▶ Stated goal:
Keep only those lines of the records that include the string "script".

[Scene modeling code data]
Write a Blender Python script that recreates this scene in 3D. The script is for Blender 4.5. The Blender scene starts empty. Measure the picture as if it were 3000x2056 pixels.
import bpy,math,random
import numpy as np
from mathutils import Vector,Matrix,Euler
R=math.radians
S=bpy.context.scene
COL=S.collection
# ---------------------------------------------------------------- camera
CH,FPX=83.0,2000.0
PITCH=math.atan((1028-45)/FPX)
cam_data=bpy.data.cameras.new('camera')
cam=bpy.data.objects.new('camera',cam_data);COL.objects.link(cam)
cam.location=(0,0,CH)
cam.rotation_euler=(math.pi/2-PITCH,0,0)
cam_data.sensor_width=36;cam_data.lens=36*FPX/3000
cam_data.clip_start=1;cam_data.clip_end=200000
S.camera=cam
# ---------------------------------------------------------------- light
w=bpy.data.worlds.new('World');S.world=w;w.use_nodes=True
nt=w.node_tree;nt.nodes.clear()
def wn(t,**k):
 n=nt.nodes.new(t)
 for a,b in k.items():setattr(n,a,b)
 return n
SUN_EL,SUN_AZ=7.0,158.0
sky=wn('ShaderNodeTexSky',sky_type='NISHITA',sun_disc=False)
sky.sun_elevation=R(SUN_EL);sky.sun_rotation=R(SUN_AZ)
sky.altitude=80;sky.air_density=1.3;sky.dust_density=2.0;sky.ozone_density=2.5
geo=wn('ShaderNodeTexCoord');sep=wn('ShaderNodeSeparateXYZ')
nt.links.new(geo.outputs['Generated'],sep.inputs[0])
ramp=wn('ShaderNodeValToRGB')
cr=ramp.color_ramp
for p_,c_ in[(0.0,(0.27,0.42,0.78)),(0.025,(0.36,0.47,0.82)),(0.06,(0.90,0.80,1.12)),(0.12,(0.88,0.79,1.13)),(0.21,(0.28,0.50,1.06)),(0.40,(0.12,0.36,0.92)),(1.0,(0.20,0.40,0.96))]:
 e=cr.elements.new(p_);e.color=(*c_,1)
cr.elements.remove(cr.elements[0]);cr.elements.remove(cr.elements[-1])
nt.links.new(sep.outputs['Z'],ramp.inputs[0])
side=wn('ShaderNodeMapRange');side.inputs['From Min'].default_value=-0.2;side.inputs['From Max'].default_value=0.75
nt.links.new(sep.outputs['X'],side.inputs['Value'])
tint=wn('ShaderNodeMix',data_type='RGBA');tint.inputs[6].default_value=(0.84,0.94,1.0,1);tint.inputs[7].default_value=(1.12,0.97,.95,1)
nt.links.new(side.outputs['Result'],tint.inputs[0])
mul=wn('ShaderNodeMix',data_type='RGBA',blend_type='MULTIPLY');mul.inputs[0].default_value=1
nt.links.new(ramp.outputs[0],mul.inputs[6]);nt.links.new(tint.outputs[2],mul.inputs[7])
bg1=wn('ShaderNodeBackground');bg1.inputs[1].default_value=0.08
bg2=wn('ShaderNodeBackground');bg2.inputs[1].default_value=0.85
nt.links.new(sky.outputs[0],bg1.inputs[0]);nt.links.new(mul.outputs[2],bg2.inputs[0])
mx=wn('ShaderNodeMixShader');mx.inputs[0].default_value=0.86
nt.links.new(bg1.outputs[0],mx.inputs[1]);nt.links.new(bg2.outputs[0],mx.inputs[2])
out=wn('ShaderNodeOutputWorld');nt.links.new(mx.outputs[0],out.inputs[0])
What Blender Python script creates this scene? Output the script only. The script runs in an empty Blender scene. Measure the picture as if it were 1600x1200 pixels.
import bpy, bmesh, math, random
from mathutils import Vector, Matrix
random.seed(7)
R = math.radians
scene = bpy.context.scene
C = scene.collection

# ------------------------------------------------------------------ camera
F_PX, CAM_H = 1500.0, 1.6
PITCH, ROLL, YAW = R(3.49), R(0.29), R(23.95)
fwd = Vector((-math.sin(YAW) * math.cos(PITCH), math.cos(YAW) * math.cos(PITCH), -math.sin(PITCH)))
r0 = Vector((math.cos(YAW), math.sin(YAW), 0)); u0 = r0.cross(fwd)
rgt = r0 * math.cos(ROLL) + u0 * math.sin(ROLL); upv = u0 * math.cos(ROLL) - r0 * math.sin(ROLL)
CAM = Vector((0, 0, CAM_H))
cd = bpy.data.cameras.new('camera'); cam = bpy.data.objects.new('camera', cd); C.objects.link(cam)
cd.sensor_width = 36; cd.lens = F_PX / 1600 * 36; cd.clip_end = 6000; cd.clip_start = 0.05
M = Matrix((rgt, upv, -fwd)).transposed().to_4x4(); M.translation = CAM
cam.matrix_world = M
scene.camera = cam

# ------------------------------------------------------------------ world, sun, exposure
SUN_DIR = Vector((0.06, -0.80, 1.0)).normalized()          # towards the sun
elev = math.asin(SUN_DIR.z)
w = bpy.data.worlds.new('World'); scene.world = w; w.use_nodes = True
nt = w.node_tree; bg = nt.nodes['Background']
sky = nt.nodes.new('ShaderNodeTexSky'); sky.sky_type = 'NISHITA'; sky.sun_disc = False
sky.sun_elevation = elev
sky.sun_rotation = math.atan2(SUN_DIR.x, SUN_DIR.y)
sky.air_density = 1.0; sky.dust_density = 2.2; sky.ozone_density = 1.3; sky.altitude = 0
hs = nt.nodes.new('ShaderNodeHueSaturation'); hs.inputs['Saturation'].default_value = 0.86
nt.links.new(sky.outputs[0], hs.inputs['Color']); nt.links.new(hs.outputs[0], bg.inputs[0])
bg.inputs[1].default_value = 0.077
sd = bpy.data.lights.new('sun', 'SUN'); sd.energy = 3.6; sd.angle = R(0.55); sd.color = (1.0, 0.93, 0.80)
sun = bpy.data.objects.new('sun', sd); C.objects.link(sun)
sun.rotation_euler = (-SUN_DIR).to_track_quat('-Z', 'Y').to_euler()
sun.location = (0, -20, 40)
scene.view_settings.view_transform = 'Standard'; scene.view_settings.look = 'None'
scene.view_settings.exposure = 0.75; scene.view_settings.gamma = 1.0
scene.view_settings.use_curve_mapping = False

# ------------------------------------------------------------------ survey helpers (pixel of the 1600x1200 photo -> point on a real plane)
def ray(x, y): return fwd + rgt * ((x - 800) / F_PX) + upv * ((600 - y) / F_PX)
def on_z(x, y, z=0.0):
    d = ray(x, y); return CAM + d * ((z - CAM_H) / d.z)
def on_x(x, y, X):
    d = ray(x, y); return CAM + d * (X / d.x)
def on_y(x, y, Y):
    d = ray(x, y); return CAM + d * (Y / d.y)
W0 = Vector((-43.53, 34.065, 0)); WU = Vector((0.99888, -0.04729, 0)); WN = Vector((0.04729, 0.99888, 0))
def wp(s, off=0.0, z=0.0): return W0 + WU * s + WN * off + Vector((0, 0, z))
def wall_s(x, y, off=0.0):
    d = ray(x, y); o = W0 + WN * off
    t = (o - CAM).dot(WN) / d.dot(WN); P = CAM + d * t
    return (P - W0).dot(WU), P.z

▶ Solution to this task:
Write a Blender Python script that recreates this scene in 3D. The script is for Blender 4.5. The Blender scene starts empty. Measure the picture as if it were 3000x2056 pixels.
What Blender Python script creates this scene? Output the script only. The script runs in an empty Blender scene. Measure the picture as if it were 1600x1200 pixels.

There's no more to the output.